Challenges of long-term archiving of social media platforms: Lecture and discussion series "Show & Tell – Social Media Data in Research Practice"

By Christoph Eggersglüß

Keywords
Abstract metal structure

Abstract metal structure

"Low-angle photography of a metal structure" CC0 Creator: Alina Grubnyak

Social media data consists not only of messages and threads, images or videos, but also of links and contexts. There are metadata, time-specific structures and dynamic relationships. Unstable and constantly adapted interfaces and scripts of the platforms also represent a major challenge for research and archiving, especially in respect to sustainable indexing and long-term security. Platforms and researchers are, so to speak, in a constant 'arms race' of technical means in order to get access to and store this data. Last but not least, research has legal and ethical limits.

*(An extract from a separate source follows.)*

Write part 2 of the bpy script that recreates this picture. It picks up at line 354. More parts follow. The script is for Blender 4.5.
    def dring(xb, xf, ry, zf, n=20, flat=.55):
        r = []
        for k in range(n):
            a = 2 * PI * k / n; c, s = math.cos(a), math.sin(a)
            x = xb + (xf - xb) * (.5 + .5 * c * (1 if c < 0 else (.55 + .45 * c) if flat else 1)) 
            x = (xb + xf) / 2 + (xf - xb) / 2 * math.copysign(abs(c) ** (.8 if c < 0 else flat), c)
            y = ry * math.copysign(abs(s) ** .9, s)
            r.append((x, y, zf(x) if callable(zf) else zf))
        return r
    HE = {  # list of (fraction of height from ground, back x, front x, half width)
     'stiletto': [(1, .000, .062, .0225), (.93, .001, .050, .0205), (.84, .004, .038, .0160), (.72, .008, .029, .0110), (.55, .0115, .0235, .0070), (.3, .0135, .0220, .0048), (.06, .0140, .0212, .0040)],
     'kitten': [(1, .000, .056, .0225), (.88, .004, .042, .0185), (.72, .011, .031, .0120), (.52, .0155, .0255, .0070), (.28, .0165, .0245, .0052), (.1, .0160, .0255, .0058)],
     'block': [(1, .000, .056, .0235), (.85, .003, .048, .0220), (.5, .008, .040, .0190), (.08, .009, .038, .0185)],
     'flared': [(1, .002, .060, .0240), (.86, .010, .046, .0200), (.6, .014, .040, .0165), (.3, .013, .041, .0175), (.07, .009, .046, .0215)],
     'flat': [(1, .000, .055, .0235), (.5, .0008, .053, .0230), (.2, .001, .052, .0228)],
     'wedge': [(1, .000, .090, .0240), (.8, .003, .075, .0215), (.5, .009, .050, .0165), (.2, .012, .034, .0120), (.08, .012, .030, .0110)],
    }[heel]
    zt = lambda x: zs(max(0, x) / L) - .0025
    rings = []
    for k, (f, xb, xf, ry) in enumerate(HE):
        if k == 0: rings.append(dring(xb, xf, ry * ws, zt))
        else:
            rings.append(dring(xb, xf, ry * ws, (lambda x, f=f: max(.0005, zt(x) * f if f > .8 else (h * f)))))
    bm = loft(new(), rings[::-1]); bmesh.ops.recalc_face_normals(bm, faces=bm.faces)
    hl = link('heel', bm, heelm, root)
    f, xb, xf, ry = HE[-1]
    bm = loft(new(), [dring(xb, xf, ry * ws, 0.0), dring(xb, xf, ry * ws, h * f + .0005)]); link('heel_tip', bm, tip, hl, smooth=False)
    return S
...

The National Research Data Infrastructure (NFDI) brings together a large number of communities that address such problems. Since the beginning of 2022, data communities, researchers and infrastructure institutions have established a forum for such concerns in the lecture and discussion series Show & Tell - Social Media Data in Research Practice, organised by NFDI4Culture, together with BERD@NFDI, KonsortSWD and Text+.

In Zoom sessions participants learn about best practices and tools in the field of social media research. Researchers, libraries and repositories have already successfully contributed their perspectives on Twitter, Reddit, Facebook and the like to the discussion. Images and other forms of multimodal data (stories) were explained with in-depth reviews of Instagram and TikTok.

The focus of the series is on pragmatic solutions and technical options such as interfaces, repositories, metadata standards and interoperability. Ethical and legal challenges in the area of ​​personal rights and copyrights in the sustainable, secure and critical handling of this data are also underlined. The series pays particular attention to code and data literacy as well as the FAIR & CARE principles for sustainable archiving and indexing of data sets. Eventually, it invites participants to develop interdisciplinary research approaches and tool-specific teaching methods.

"The series encourages reflection of ethical and methodological questions, directly linking to specific analytical practices and ways of handling data."

"The series presented relevant tools in an application-oriented manner. Particularly, introductions to practical handling of current issues were helpful."

Prof. Dr. Sven Stollfuß | Gesellschaft für Medienwissenschaft e.V.

Twitter and its business-oriented demise with the emergence of X, which the series followed in various stages, is a particular example. It was not just about collecting, indexing and archiving the actual postings, but above all about recognising partially automated services (e.g. social bots).

For their very different projects and problems, the communities were able to draw on NFDI4Culture's expertise in the areas of long-term archiving, standards, metadata, tools, visualisation and data literacy. These include, for example, the time-critical recording and long-term archiving of text and image data and the systematic securing of high-frequency, multimodal content on distributed platforms and apps. This was accompanied by the development of corresponding tools and methods. In this way, initiatives for development and provision could be identified and complex questions about collecting, linking and analysing data from social media among the participating consortia, their communities and beyond could be discussed.